I'm a little frustrated today. I can't exactly explain why: it might be the lack of fresh oxygen, the onset of cabin fever, or just that I'm a little bored. We can't afford to be bored though; there are still long weeks ahead of this.
I went for a longer walk today. I haven't been further than a mile from my house in the last two weeks, which is quaintly old-fashioned, so I walked a little further this afternoon. The streets were empty, the sky clear and golden. No cars, some pedestrians and joggers swerving outlandishly to remain two metres apart. It's still quite surreal.
My thoughts have been more fixed today as to what happens WATIO (When All This Is Over). I've been thinking it for a while actually, but I guess we're all starting to think like this. Quite when WATIO will be, none of us are sure. The government today announced that life might not be fully back to normal for six months - a number that I found astounding, but also understandable. We flatten the curve; the curve gets longer. It was always going to be the choice of the powers that be, whether they'd prefer more people to die quickly so we can get this over faster, or protect more of us from dying by dragging it out for a lot longer. I'm glad our country has chosen compassion over economics, even if 'back to normal' might not be a thing that's possible.
And that's where I'm landing today. There is no normal to go back to.
I know we like the comfort of thinking about how life was, but what if we're really leaping into the air above the chasm, sure to land somewhere, on the other side, but somewhere very different? That's how I see it for me, anyway. How we do work, family, church, friendships - all of this is changing in real-time in front of our eyes. It's a real moment of transition, and I'm not sure it's as temporary as a lot of people are thinking.

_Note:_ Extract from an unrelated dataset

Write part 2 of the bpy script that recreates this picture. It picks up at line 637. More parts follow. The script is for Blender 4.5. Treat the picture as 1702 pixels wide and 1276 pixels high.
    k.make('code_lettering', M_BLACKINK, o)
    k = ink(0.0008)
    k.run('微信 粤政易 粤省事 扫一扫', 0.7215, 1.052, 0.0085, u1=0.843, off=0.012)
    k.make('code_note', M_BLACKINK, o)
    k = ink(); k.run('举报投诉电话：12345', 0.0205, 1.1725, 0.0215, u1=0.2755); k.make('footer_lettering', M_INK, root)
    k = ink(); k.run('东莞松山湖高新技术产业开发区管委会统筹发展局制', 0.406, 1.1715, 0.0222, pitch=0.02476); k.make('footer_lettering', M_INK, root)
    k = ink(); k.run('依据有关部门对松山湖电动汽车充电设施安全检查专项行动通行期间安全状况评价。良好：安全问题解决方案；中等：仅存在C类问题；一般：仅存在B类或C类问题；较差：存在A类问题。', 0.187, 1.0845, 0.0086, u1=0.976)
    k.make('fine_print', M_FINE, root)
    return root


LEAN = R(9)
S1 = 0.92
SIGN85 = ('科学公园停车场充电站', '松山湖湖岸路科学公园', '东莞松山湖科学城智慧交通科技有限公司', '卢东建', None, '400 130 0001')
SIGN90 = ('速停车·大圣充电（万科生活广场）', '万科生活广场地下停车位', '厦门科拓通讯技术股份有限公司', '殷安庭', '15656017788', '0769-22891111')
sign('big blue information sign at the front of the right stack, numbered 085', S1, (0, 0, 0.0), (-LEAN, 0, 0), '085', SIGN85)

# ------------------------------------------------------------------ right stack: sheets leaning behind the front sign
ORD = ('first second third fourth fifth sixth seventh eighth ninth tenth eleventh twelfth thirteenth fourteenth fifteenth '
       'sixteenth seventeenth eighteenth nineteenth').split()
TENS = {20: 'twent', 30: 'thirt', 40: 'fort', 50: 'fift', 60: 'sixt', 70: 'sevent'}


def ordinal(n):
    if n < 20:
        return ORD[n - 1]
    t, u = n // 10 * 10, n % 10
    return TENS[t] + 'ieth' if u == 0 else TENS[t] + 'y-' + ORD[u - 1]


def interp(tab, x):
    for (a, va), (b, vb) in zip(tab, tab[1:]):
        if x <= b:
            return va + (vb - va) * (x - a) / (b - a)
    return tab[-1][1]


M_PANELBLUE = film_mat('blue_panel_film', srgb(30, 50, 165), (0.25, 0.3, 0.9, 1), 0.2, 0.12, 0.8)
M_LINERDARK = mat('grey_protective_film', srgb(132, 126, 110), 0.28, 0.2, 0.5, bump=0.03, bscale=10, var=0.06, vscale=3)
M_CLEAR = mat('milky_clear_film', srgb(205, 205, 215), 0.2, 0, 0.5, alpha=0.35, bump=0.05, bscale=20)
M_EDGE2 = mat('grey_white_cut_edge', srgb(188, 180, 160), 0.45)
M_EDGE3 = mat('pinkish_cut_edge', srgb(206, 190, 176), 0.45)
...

In 1783, Laki (an Icelandic volcano fissure) erupted and threw clouds of ash over most of the Northern Hemisphere. The so-called Laki Haze is a little blip in the historical records - just one summer, dubbed the Summer That Never Was. The sun went red, the air was thick with poisonous sulphour dioxide, and thousands of outdoor workers died.
Due to the extreme weather of that year: the winter that followed and then the climate change of several summers, France particularly, experienced droughts and failed harvests, leading to a national famine, which became an enormous factor in precipitating the French Revolution of 1789. Meanwhile, in Britain, 23,000 people had died from their mostly agricultural work, not to mention livestock and failed crops. The Laki Haze was a factor in speeding up the process of the Industrial Revolution in our country.
It was a blip. But it rippled - and its effects still ripple, right into the present. And I wonder whether future historians will look back at the summer of 2020 in the same way.
I guess that's why I'm feeling frustrated. Change is already here, and I don't particularly like the uncertainty of where I'm going to land. There's no surety I'll have a job WATIO. I think it'll be okay, but I sense the worry at sales-slowdowns hinted in emails. There's no certainty that I'll have a ministry to go back to either - and if I do, I already feel as though we'll be doing it very differently.
But. We're only at the beginning of Week 3. There's a way to go yet, and I also believe that difficulty creates opportunity. It is hugely likely that people with big ideas will have time to shine - and that's so exciting. All it takes is a little bit of proactivity and an amazing idea, and you can change the world, I reckon. It is the entrepreneur's age.
Gilbert White was an eighteenth century naturalist who started recording the weather as a result of the Laki Haze - in a way he's one of the first technical communicators, a forerunner of all of us who write about things in plain English. As a technical author, I owe at least a little bit of my job to the Summer That Never Was inspiring him to do something unthought of. And that might be what we all have to learn how to do - adapt and move into the new season, ready for the adventure of doing things differently.